To meet French’s vision in replacing his existing 20-year-old sign, Lytle Signs had Daktronics create two different applications with different purposes and technologies. The first involved a through-hole 26-mm LED display on the interstate sign to draw people into the location; the second, a 10-mm SMD LED display on the store to attract customers pumping fuel. The Stage Stop now has Daktronics equipment consisting of an LED fuel price sign, a 10-mm single-faced message center on the main storefront for customers to view form the fuel pumps and a new high-rise message center on I-84, Lytle said. “It was critical to size the [sign] for interstate traffic and be able to do clear product graphics for the Stage Stop along with their advertising messaging.”


Rather than simply being a retail center where customers park outside of a store, run in for their item and leave, George Stone, owner of Clarksville Commons – an environmentally sustainable center featuring shops, offices, restaurants and a community commons area in Clarksville, MD – sought to make Clarksville Commons a community-driven entity. Stone recently partnered with DMS Sign Connection (Mt.
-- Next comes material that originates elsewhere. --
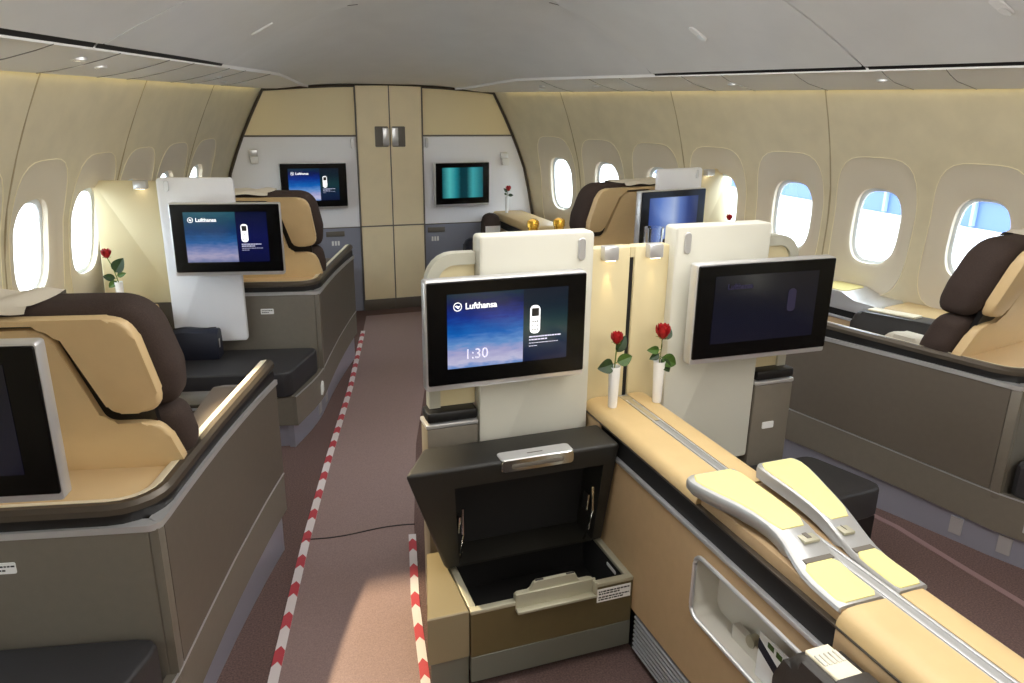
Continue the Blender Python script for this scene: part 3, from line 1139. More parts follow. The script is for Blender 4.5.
    if extra.get('pillar'):
        # ---- pillar carrying the television -----------------------
        p = T('screen_pillar', extra['pillar'], 'panel', (-.53, -.05, .45), fr, 'white screen panels')
        z0 = .448
        pan = p.part('panel', MB().prism(rrect(-.698, extra.get('pillar_u', -.352), z0, 1.252, .018, 4), XZ, .018, .050, .008, 2), K['pillarw'])
        p.part('coat_hook', MB().prism(rrect(-.663, -.641, 1.19, 1.24, .010, 4), XZ, .012, .020, .002, 1), K['silver'], parent=pan)
        rot = fr.rot
        du, dv, dz = extra.get('tv_shift', (0, 0, 0))
        c = fr.w((-.378 + du, -.090 + dv, 0))
        tf = Fr(c.x, c.y, rot, 1)
        if tv_kind:
            television(tf, (0, 0, .825 + dz), .495, .322, tv_label, tv_kind)
    if extra.get('partition'):
        # ---- beige partition with its lamp ------------------------
        q = T('partition', extra['partition'], 'partition', (-.84, .0, .64), fr, 'beige window partitions')
        q.part('panel', MB().prism(rpoly([(-1.01, .645, 0), (-.665, .645, 0), (-.665, 1.232, .01), (-.985, 1.236, .015)], 4), XZ, .054, .080, .005, 2), K['partition'])
        lp_ = T('partition_lamp', extra['lamp'], 'lamp', (-.77, .04, 1.20), fr, 'partition reading lamps')
        lp_.part('housing', MB().box(-.800, -.742, .016, .062, 1.200, 1.238, .004), K['silver'])
        lp_.part('lens', MB().box(-.79, -.752, .022, .045, 1.1985, 1.2005), K['lens'])
    # ---- ottoman ----------------------------------------------
    o = T('ottoman', extra['ottoman'], 'ottoman', (-.5, -.155, 0), fr, 'window suite ottomans')
    fr = o.fr = Fr(fr.w((0, d, 0)).x, fr.w((0, d, 0)).y, fr.rot, fr.sd)
    o.o.location = fr.w(o.base)
    cs = rpoly([(-.93, -.315 - d, .05), (-.085 - d * .3, -.315 - d, .05), (-.012, -.012, .05), (-.93, -.012, .05)], 3)
    o.part('cushion', MB().prism(cs, XY, .262, .385, .010, 3), K['cushion'])
    cs = [(-.93, -.305 - d), (-.066 - d * .32, -.305 - d), (-.034, -.015), (-.93, -.015)]
    o.part('base', MB().prism(cs, XY, .115, .258), K['taupe'])
    cs = [(-.92, -.285 - d), (-.090 - d * .3, -.285 - d), (-.06, -.02), (-.92, -.02)]
    fr = inner if False else fr
    o.part('kick_plate', MB().prism(cs, XY, .0, .113), K['kick'])
    fr = inner
    # ---- side console along the window -------------------------
    if extra.get('console'):
        cst = T('side_console', extra['console'], 'console', (-.88, .9, 0), fr, 'window side consoles')
        ua, ub = -.99, -.735
        v0, v1 = extra.get('console_v', (.40, 1.78))
        cst.part('body', MB().box(ua, ub - .02, v0, v1, .0, .575, .004), K['tan'])
        cst.part('slot', MB().box(ub - .022, ub - .014, v0 + .05, v1 - .05, .535, .575), K['slot'])
        cst.part('rail', MB().box(ub - .022, ub - .006, v0, v1, .520, .534, .003), K['silver'])
        cst.part('padded_top', MB().box(ua + .02, ub - .005, v0, v0 + .66, .577, .640, .02, 3), K['leather'])
        cst.part('padded_top', MB().box(ua + .02, ub - .005, v1 - .30, v1, .577, .640, .02, 3), K['leather'])
        mb = MB()
        mb.prism(rpoly([(v0 + .67, .58, .01), (v1 - .31, .58, .01), (v1 - .31, .672, .03), (v1 - .50, .672, .06), (v1 - .58, .640, .06), (v0 + .67, .635, .02)], 5), YZ, ua + .03, ub + .02, .010, 3)
        pod = cst.part('armrest_pod', mb, K['silver'])
        cst.part('pod_pad', MB().prism(rrect(ua + .06, ub - .005, v1 - .50, v1 - .325, .03, 4), XY, .670, .675), K['podpad'], parent=pod)
    return t


XO = XC * 2
FL1, FL2 = Fr(-.79, 3.74, -A12, 1), Fr(-1.37, 1.63, -A12, 1)
FR1, FR2 = Fr(.79 + XO, 3.74, A12, -1), Fr(1.37 + XO, 1.63, A12, -1)
suite(FL1, 'L1', 'soft', 'television lit with sky and handset picture on the white panel left of the aisle', dict(plate=('white', 'white shield sticker', -.05), d=.085,
    shell='taupe seat shell with silver trim left of the aisle, nearest the front bulkhead',
    seat='beige shelled lounge seat with brown cushions left of the aisle, nearest the front bulkhead',
    pillar='tall white panel left of the aisle behind the sky-picture television, dark pouch at its foot',
    partition='beige partition left of the aisle behind a rose, beside the windows',
    lamp='silver square lamp on the beige partition above the rose left of the aisle',
    ottoman='long charcoal ottoman cushion on a taupe base, dark pouch lying on it',
    cloth='white cloth over the beige seat in front of the left bulkhead television',
    console='side console under the front left windows, past the left seat', placard=(-.26, .565)))
suite(FL2, 'L2', 'dark', 'blank dark television cut by the left edge of the photo', dict(d=.055,
    shell='nearest taupe seat shell with black and silver rim at the lower left',
    seat='nearest beige shelled seat with brown cushions, at the left edge of the photo',
    pillar='white panel behind the blank television at the left edge',
    ottoman='charcoal ottoman at the bottom left corner of the photo',
    cloth='crumpled white cloth draped over the nearest left seat back', cloth_u=(-.60, -.23), tv_shift=(.0, .030, .004), pillar_u=-.41,
    console='beige side console under the left windows, past the nearest left seat', placard=(-.345, .575)))
suite(FR1, 'R1', 'glow', 'television with a blue-white reflection beyond the right rose vase', dict(d=.085,
    shell='taupe seat shell at the right windows nearest the bulkhead, half hidden',
    seat='beige shelled seat with dark brown cushion at the far right windows',
    pillar='white panel behind the blue-reflecting television on the right',
    partition='beige partition at the right windows beyond the centre panels',
    lamp='small silver lamp on the beige partition at the right windows',
    ottoman='charcoal ottoman below the blue-reflecting television',
    cloth='white cloth over the far right seat back',
    console='beige padded side console under the foremost right windows', placard=(-.26, .565)))
suite(FR2, 'R2', None, '', dict(plate=('silver', 'silver release plate', -.12), d=.055,
    shell='long dark taupe seat shell with black rail beside the right aisle',
    seat='brown cushioned beige shelled seat at the right edge of the photo',
    ottoman='charcoal ottoman aft of the nearest right suite, at the right edge',
    cloth='white cloth over the seat at the right edge of the photo',
    console='padded side console with silver armrest pod under the right windows', placard=(-.26, .565)))

# front televisions
television(Fr(-.571, YF - .07, 0), (0, 0, .846), .485, .322, 'television with sky and handset picture on the bulkhead left of the closet', 'bright')
television(Fr(.568, YF - .09, R(4)), (0, 0, .836), .455, .322, 'television with teal curtain picture on the bulkhead right of the closet', 'teal')
# front ottomans under the bulkhead
for sd, x0, x1 in (('left', -1.0, -.36), ('right', .33, 1.0)):
    t = T('bulkhead_ottoman', 'dark ottoman against the blue-grey bulkhead panel on the %s' % sd, 'ottoman', ((x0 + x1) / 2, 5.7, 0), group='bulkhead ottomans')
    t.part('cushion', MB().box(x0, x1, 5.5, 5.87, .27, .38, .015, 3), K['cushion'])
    t.part('base', MB().box(x0 + .01, x1 - .01, 5.51, 5.86, 0, .268, .004), K['taupe'])

# ------------------------------------------------------------------ centre pair
def mir(x):
    return XO - x


def centre_pillar(s, label, hooklab):
    f = (lambda x: x) if s < 0 else mir
    p = T('screen_pillar', label, 'panel', (f(-.305), 2.05, .33), group='white screen panels')
    x0, x1 = sorted((f(-.485), f(-.122)))
    pan = p.part('panel', MB().prism(rrect(x0, x1, .40, 1.240, .012, 4), XZ, 2.015, 2.085, .008, 2), K['pillar'])
    c = f(-.165)
    p.part('coat_hook', MB().prism(rrect(c - .012, c + .012, 1.155, 1.222, .011, 4), XZ, 2.008, 2.016, .002, 1), K['silver'], parent=pan)
    # swept wing with fabric infill, on the aisle side
    wgx = [f(x) for x in (-.495, -.655)]
    w_ = T('privacy_wing', 'grey framed beige privacy wing beside the %s centre panel' % ('left' if s < 0 else 'right'), 'panel', (f(-.57), 2.07, .721), group='privacy wings')

    def outl(ins, bot):
        pts = [(-.487, bot), (-.487, 1.190 - ins), (-.55, 1.190 - ins)] + [(-.55 - (.083 - ins) * math.sin(R(a)), 1.105 + (.085 - ins) * math.cos(R(a))) for a in (15, 30, 45, 60, 75, 90)] + [(-.633 + ins, bot)]
        return [(f(a), b) for a, b in pts]
    o1, o2 = outl(0, .721), outl(.034, .721)
    mb = MB()
    rows = []
    for a, b in zip(o1[1:], o2[1:]):
        rows.append([Vector((a[0], 2.045, a[1])), Vector((a[0], 2.085, a[1])), Vector((b[0], 2.085, b[1])), Vector((b[0], 2.045, b[1]))])
    mb.loft(rows)
    w_.part('frame', mb, K['wingframe'])
    w_.part('infill', MB().prism(o2, XZ, 2.056, 2.074), K['partition'])
    # small cabinet below the wing
    x0, x1 = sorted((f(-.650), f(-.490)))
    c_ = T('aisle_cabinet', 'narrow taupe cabinet with black pad under the %s centre wing' % ('left' if s < 0 else 'right'), 'cabinet', ((x0 + x1) / 2, 2.1, 0), group='aisle cabinets')
    b_ = c_.part('body', MB().box(x0, x1, 2.012, 2.09, .0, .668, .006), K['taupe'])
    c_.part('silver_trim', MB().box(x0 - .003, x1, 2.009, 2.092, .669, .683, .004), K['silver'])
    c_.part('pad', MB().box(x0 + .002, x1, 2.012, 2.088, .684, .720, .010, 2), K['black'])
    if s > 0:
        mb = MB().prism(rrect(f(-.56) - .024, f(-.56) + .024, .50, .525, .003, 2), XZ, 2.009, 2.013)
        c_.part('placard', mb, K['white'], parent=b_)
    return p


centre_pillar(-1, 'tall cream white panel left of the two roses, open ottoman at its foot', '')
centre_pillar(1, 'tall cream white panel right of the two roses', '')
television(Fr(-.420, 1.945, 0), (0, 0, .832), .488, .305, 'large television with clock over clouds, above the open ottoman', 'bright')
television(Fr(.452, 1.925, R(-1.5)), (0, 0, .826), .522, .309, 'switched-off dark television right of the two roses', 'dim')

# beige divider between the panels
t = T('room_divider', 'beige centre divider behind the two roses, black slot down its middle', 'divider', (XC, 2.07, .69))
for a, b in ((-.127, .021), (.036, .163)):
    t.part('half_panel', MB().box(a, b, 2.048, 2.10, .60, 1.180, .006), K['partition'])
t.part('slot', MB().box(.0212, .0358, 2.056, 2.10, .60, 1.145), K['slot'])
t.part('bridge', MB().box(.0212, .0358, 2.05, 2.10, 1.146, 1.178), K['partition'])
for x, e, lb in ((-.058, 6.0, 'lit'), (.098, 2.2, 'dim')):
    l = T('divider_lamp', 'square silver lamp on the centre divider above the %s rose' % ('left' if x < 0 else 'right'), 'lamp', (x, 2.03, 1.155), group='divider lamps')
    l.part('housing', MB().box(x - .025, x + .025, 2.022, 2.056, 1.144, 1.188, .004), K['silver'])
    l.part('lens', MB().box(x - .016, x + .016, 2.026, 2.044, 1.142, 1.1445), K['lens'])
    lamp('divider_beam', 'SPOT', (x, 2.036, 1.138), Vector((0, .010, -.5)).to_track_quat('-Z', 'Y').to_euler(), e * .09, (1, .72, .34), spot_size=R(34), spot_blend=.6, shadow_soft_size=.004)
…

Airy, MD) and Watchfire Signs to create an EMC that would meet the needs of the unique tenant base within the development, as well as the consumers and community members who consider Clarksville Commons a go-to destination. 

As Stone explained, the development is a fully sustainable, mixed-use commercial center with sustainability guidelines for all tenants. By incorporating solar roof panels and LEDs throughout the complex, Stone and his partners have created a property unlike standard commercial centers. Thanks to its daily activities, as well as the center’s architecture and development, community members are spending time in the development long after they’ve made their purchases or eaten their meals. 

“Our director of community relations is continually engaging the community to come and bring activities and events, so that when you come to buy your pizza you want to spend more time here,” Stone said. 

DMS Sign Connection collaborated with Watchfire Signs for an EMC project.
DMS Sign Connection collaborated with Watchfire Signs for an EMC project.

Because of the community focus, static signage simply wasn’t an option. Rather, Stone recognized the need for exceptional visibility offered by an EMC for both the numerous tenants, as well as the community at large. “Events are changing here daily, for the good of the community, so what we needed was an LED sign that was low energy, easily programmable, and something that could communicate with the community almost in real time about what is going on at Clarksville Commons,” Stone said. This particular implementation of the Watchfire Sign is unique because of the way the sign met the derivative architecture of the development, Stone added, which includes a silo element on the front of the center celebrating the area’s agrarian and rural setting.

The curvature of the signage reflects the center’s unique architecture. Two curved, 12 x 7-ft. panels wrap around the silo, and were placed about 4 in. off the silo on each end. “This kind of a sign is a dynamic entity and it provides a good way to create high visibility for everyone here, not just the bigger tenants,” Stone said. 

Kelly explained that the team pursued an evolutionary process to achieve the desired result. “This included looking at static signage and a digital reader board on the front of the sign facing the road, but nothing appealed to what everyone wanted,” he said. And though Stone embraced the unique design attributes of the sign, he was concerned about how it would be received by the community. “Since the first day it was installed, we’ve received so many comments about the how unique and different the signage is,” he said. “It really is a key communication tool.” 

As is evident by the unique attributes of today’s EMCs and other electric signs, marketers and operators who place value on site modernization and brand awareness via well-designed and installed signage see improved customer loyalty as a result of image and technology upgrades and by visually distinguishing their sites in their communities.